_Requirement_
Reproduce the lines of the material exactly, excluding every image.

— START OF Collected data —

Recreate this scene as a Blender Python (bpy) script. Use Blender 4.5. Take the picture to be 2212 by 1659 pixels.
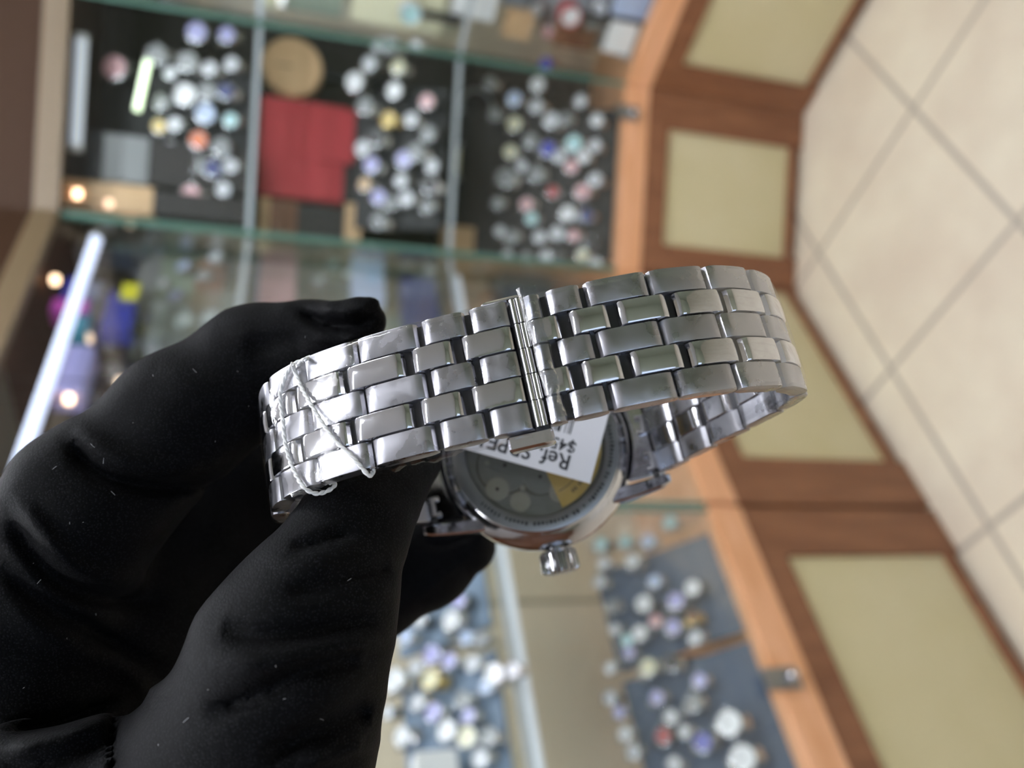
import bpy, math, random
import numpy as np
from mathutils import Vector, Matrix
random.seed(7); rng = np.random.default_rng(7)
for o in list(bpy.data.objects): bpy.data.objects.remove(o)
scn = bpy.context.scene
COL = scn.collection

# ------------------------------------------------------------------ camera
FPX, CX, CY, EYE = 1700.0, 1106.0, 829.5, np.array([0, 0, 1.5])
PITCH = math.radians(15.813); ROLL = math.radians(3.061)
F_ = np.array([0, math.cos(PITCH), -math.sin(PITCH)])
Dn = np.array([0, -math.sin(PITCH), -math.cos(PITCH)]); L_ = np.array([-1.0, 0, 0])
RP = math.cos(ROLL) * Dn - math.sin(ROLL) * L_       # towards the right edge of the photograph
DP = math.sin(ROLL) * Dn + math.cos(ROLL) * L_       # towards its bottom edge
cam = bpy.data.cameras.new('camera'); co = bpy.data.objects.new('camera', cam); COL.objects.link(co)
co.matrix_world = Matrix(((RP[0], -DP[0], -F_[0], EYE[0]), (RP[1], -DP[1], -F_[1], EYE[1]),
                          (RP[2], -DP[2], -F_[2], EYE[2]), (0, 0, 0, 1)))
cam.sensor_fit = 'HORIZONTAL'; cam.sensor_width = 36; cam.lens = FPX / 2212 * 36
cam.clip_start = 0.005; cam.clip_end = 60
cam.dof.use_dof = True; cam.dof.focus_distance = 0.108; cam.dof.aperture_fstop = 14.5
scn.camera = co
# ------------------------------------------------------------------ world, light, exposure
w = bpy.data.worlds.new('world'); scn.world = w; w.use_nodes = True
w.node_tree.nodes['Background'].inputs[0].default_value = (0.62, 0.74, 1.0, 1)
w.node_tree.nodes['Background'].inputs[1].default_value = 1.6
scn.view_settings.view_transform = 'Standard'; scn.view_settings.look = 'None'
scn.view_settings.gamma = 1; scn.view_settings.exposure = 0.35
scn.cycles.use_denoising = True
scn.cycles.max_bounces = 10; scn.cycles.transparent_max_bounces = 24
scn.cycles.sample_clamp_indirect = 6
def area(name, loc, rot, sx, sy, power, color):
    l = bpy.data.lights.new(name, 'AREA'); l.shape = 'RECTANGLE'; l.size = sx; l.size_y = sy
    l.energy = power; l.color = color
    o = bpy.data.objects.new(name, l); o.location = loc; o.rotation_euler = rot; COL.objects.link(o); return o
# daylight coming in through the shop window behind the photographer
area('daylight', (-1.0, -2.95, 1.5), (math.radians(90), 0, math.radians(180)), 3.2, 1.7, 14, (0.72, 0.82, 1.0))

# ------------------------------------------------------------------ materials
def mat(name, col, rough=0.5, metal=0.0, **kw):
    m = bpy.data.materials.new(name); m.use_nodes = True
    b = m.node_tree.nodes['Principled BSDF']
    b.inputs['Base Color'].default_value = (*col, 1); b.inputs['Roughness'].default_value = rough
    b.inputs['Metallic'].default_value = metal
    for k, v in kw.items():
        if k == 'emit': b.inputs['Emission Color'].default_value = (*v[0], 1); b.inputs['Emission Strength'].default_value = v[1]
        elif k == 'trans': b.inputs['Transmission Weight'].default_value = v
        elif k == 'coat': b.inputs['Coat Weight'].default_value = v
        elif k == 'sheen': b.inputs['Sheen Weight'].default_value = v; b.inputs['Sheen Roughness'].default_value = 0.45
        elif k == 'ior': b.inputs['IOR'].default_value = v
    return m
def nd(m, t, **kw):
    n = m.node_tree.nodes.new(t)
    for k, v in kw.items(): setattr(n, k, v)
    return n
def lk(m, a, b): m.node_tree.links.new(a, b)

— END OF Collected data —

_Correct answer_
Recreate this scene as a Blender Python (bpy) script. Use Blender 4.5. Take the picture to be 2212 by 1659 pixels.
import bpy, math, random
import numpy as np
from mathutils import Vector, Matrix
random.seed(7); rng = np.random.default_rng(7)
for o in list(bpy.data.objects): bpy.data.objects.remove(o)
scn = bpy.context.scene
COL = scn.collection

# ------------------------------------------------------------------ camera
FPX, CX, CY, EYE = 1700.0, 1106.0, 829.5, np.array([0, 0, 1.5])
PITCH = math.radians(15.813); ROLL = math.radians(3.061)
F_ = np.array([0, math.cos(PITCH), -math.sin(PITCH)])
Dn = np.array([0, -math.sin(PITCH), -math.cos(PITCH)]); L_ = np.array([-1.0, 0, 0])
RP = math.cos(ROLL) * Dn - math.sin(ROLL) * L_       # towards the right edge of the photograph
DP = math.sin(ROLL) * Dn + math.cos(ROLL) * L_       # towards its bottom edge
cam = bpy.data.cameras.new('camera'); co = bpy.data.objects.new('camera', cam); COL.objects.link(co)
co.matrix_world = Matrix(((RP[0], -DP[0], -F_[0], EYE[0]), (RP[1], -DP[1], -F_[1], EYE[1]),
                          (RP[2], -DP[2], -F_[2], EYE[2]), (0, 0, 0, 1)))
cam.sensor_fit = 'HORIZONTAL'; cam.sensor_width = 36; cam.lens = FPX / 2212 * 36
cam.clip_start = 0.005; cam.clip_end = 60
cam.dof.use_dof = True; cam.dof.focus_distance = 0.108; cam.dof.aperture_fstop = 14.5
scn.camera = co
# ------------------------------------------------------------------ world, light, exposure
w = bpy.data.worlds.new('world'); scn.world = w; w.use_nodes = True
w.node_tree.nodes['Background'].inputs[0].default_value = (0.62, 0.74, 1.0, 1)
w.node_tree.nodes['Background'].inputs[1].default_value = 1.6
scn.view_settings.view_transform = 'Standard'; scn.view_settings.look = 'None'
scn.view_settings.gamma = 1; scn.view_settings.exposure = 0.35
scn.cycles.use_denoising = True
scn.cycles.max_bounces = 10; scn.cycles.transparent_max_bounces = 24
scn.cycles.sample_clamp_indirect = 6
def area(name, loc, rot, sx, sy, power, color):
    l = bpy.data.lights.new(name, 'AREA'); l.shape = 'RECTANGLE'; l.size = sx; l.size_y = sy
    l.energy = power; l.color = color
    o = bpy.data.objects.new(name, l); o.location = loc; o.rotation_euler = rot; COL.objects.link(o); return o
# daylight coming in through the shop window behind the photographer
area('daylight', (-1.0, -2.95, 1.5), (math.radians(90), 0, math.radians(180)), 3.2, 1.7, 14, (0.72, 0.82, 1.0))

# ------------------------------------------------------------------ materials
def mat(name, col, rough=0.5, metal=0.0, **kw):
    m = bpy.data.materials.new(name); m.use_nodes = True
    b = m.node_tree.nodes['Principled BSDF']
    b.inputs['Base Color'].default_value = (*col, 1); b.inputs['Roughness'].default_value = rough
    b.inputs['Metallic'].default_value = metal
    for k, v in kw.items():
        if k == 'emit': b.inputs['Emission Color'].default_value = (*v[0], 1); b.inputs['Emission Strength'].default_value = v[1]
        elif k == 'trans': b.inputs['Transmission Weight'].default_value = v
        elif k == 'coat': b.inputs['Coat Weight'].default_value = v
        elif k == 'sheen': b.inputs['Sheen Weight'].default_value = v; b.inputs['Sheen Roughness'].default_value = 0.45
        elif k == 'ior': b.inputs['IOR'].default_value = v
    return m
def nd(m, t, **kw):
    n = m.node_tree.nodes.new(t)
    for k, v in kw.items(): setattr(n, k, v)
    return n
def lk(m, a, b): m.node_tree.links.new(a, b)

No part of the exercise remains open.